CFD Trading Strategy


Trading Options Versus Trading Contracts for Difference (CFDs)

I am commonly asked which derivative is the best. Is a CFD better than an option or a futures contract? There is no simple answer to this question because the derivatives are all different. Some strategies that can be implemented with options or futures cannot be implemented with CFDs, but despite this CFDs are a fantastic instrument to trade. 

An option is the right to buy or sell a set number of shares (usually 100 in the US and 1000 in Australia) on or before a set date.  Note that with options you have the right to buy or sell meaning you are under no obligation to do this. When trading in CFDs both the buyer and seller have an obligation to settle the difference in cash at the end of the transaction. The CFD trader can choose the size of their position down to as little as 1 contract.

For options, you pay out a small premium, which gives you access to the movement in the share for a set time. If you are right, you receive a large amount of cash back. If you are wrong, you forfeit the small premium.  CFDs are a much less complicated derivative than options.  Trading CFDs is just like trading the underlying share. CFDs have no expiry date, no time decay and no complex pricing methodology. 

In the options market, you can choose to write options. Because of this it is possible to combine options to create different strategies that cannot be created with CFDs. There is no equivalent to writing options with CFDs.

CFDs provide a wide choice of instruments to trade. It is possible to trade more than 500 Australian shares, international shares from the United States, Europe and Asia. In addition to this, you can trade indices around the world, commodities, currencies and even sectors. No other derivative available today allows this much choice. In Australia, options are limited to just 80 shares.

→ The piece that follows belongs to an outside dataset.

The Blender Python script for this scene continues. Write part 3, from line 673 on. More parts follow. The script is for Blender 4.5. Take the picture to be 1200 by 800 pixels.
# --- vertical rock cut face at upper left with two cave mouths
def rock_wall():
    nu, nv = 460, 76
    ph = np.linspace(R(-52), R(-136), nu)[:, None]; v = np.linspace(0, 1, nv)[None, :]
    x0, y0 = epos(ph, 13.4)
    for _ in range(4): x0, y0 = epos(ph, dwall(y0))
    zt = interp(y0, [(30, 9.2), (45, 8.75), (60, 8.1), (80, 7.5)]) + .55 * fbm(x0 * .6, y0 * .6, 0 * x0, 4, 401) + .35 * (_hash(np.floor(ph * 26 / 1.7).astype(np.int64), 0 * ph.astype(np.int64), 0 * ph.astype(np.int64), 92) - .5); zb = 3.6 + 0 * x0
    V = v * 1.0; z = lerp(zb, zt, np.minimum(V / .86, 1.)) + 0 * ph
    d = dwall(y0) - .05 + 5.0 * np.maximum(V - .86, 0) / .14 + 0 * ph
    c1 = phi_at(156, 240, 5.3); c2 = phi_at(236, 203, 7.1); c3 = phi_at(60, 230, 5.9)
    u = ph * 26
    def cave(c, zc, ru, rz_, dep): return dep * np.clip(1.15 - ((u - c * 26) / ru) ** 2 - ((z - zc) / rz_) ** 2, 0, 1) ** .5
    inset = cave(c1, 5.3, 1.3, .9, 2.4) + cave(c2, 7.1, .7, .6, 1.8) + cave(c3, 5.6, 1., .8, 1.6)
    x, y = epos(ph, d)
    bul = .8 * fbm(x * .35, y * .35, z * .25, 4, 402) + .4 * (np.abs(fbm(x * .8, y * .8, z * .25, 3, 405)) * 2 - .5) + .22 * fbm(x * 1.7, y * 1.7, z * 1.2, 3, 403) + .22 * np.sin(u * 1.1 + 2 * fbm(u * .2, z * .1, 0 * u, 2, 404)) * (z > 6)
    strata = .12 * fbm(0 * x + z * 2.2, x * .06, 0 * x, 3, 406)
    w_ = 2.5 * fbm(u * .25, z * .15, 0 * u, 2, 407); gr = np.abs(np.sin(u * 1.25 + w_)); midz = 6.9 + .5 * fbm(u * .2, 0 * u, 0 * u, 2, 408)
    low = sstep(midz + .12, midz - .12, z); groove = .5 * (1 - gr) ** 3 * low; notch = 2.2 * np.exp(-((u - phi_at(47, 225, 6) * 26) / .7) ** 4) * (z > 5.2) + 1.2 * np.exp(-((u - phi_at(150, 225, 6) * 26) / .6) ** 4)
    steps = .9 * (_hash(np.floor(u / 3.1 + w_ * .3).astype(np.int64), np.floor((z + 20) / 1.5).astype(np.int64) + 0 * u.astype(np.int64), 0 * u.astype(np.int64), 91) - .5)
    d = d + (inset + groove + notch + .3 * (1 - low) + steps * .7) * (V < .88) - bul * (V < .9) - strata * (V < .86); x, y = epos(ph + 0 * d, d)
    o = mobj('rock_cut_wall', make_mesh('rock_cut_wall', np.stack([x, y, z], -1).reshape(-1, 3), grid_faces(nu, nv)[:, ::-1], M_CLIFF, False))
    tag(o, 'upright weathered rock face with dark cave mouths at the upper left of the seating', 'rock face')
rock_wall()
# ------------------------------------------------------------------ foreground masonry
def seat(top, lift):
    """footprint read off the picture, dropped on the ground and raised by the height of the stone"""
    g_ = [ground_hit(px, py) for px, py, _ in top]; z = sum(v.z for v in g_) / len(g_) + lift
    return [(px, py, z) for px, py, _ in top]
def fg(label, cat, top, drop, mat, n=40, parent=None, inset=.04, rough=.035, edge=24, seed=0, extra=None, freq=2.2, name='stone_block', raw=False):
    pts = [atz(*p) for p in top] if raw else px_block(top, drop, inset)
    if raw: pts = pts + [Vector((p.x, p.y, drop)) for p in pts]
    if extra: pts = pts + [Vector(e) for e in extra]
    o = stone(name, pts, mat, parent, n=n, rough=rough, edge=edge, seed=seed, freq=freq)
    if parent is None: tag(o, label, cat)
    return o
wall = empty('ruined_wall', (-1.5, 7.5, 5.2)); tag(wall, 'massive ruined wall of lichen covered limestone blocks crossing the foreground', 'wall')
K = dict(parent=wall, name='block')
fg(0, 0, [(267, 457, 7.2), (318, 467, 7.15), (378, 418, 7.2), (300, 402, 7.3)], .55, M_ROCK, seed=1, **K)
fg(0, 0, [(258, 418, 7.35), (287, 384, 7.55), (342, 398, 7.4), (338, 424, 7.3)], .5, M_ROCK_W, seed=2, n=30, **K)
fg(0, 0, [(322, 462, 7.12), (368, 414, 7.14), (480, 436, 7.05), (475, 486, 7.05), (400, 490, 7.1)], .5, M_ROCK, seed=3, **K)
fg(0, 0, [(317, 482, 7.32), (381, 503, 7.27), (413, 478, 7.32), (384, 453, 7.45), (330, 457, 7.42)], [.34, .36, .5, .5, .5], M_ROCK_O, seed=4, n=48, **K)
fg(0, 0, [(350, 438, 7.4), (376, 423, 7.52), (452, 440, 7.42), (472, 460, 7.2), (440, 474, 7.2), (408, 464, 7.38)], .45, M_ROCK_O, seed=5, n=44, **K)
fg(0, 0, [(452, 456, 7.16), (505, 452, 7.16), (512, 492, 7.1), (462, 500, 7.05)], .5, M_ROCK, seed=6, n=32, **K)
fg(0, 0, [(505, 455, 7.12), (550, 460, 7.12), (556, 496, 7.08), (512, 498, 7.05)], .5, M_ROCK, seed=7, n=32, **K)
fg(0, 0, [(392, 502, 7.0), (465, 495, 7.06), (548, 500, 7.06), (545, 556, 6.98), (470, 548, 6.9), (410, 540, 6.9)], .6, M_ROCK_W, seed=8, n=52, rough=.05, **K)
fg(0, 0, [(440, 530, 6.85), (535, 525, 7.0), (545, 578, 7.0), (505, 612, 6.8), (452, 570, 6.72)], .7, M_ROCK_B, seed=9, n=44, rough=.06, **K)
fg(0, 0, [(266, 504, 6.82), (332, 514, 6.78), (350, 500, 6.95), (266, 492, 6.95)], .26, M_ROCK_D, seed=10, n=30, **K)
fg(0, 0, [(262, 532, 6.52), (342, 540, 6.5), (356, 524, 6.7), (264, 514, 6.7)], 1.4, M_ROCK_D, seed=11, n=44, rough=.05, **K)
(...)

Two types of options can be traded, either a call or a put. Buy a call if you believe that the share is going up and buy a put if you believe the share is going down. If you are correct on the direction of the movement, you can make a significant profit. If you are wrong, you may lose the premium that you paid.   CFDs provide the ability to trade both long and short with ease. To make a short sale, push sell on your trading platform before you push buy. There are no complex rules to follow or different instruments to choose. CFDs are very simple to understand and trade.

Option pricing is extremely complex and not for the faint hearted.  It is affected by the share price, exercise price (strike price), volatility, time, dividends and interest rates.  The pricing of CFDs is very simple because it matches the underlying instrument, making a CFD simple to understand and begin trading. There are no complex pricing models to learn: if the share moves $1, so does the CFD. 

When trading options, risk is limited to the initial investment, while CFDs carry theoretically unlimited risk. It is vitally important that a CFD trader manages their risk to ensure their survival in the CFD market. 

I am unable to say whether CFDs are the right instrument for you to trade. I personally believe they are a truly flexible trading instrument, which offers a wide degree of flexibility and choice to the active trader.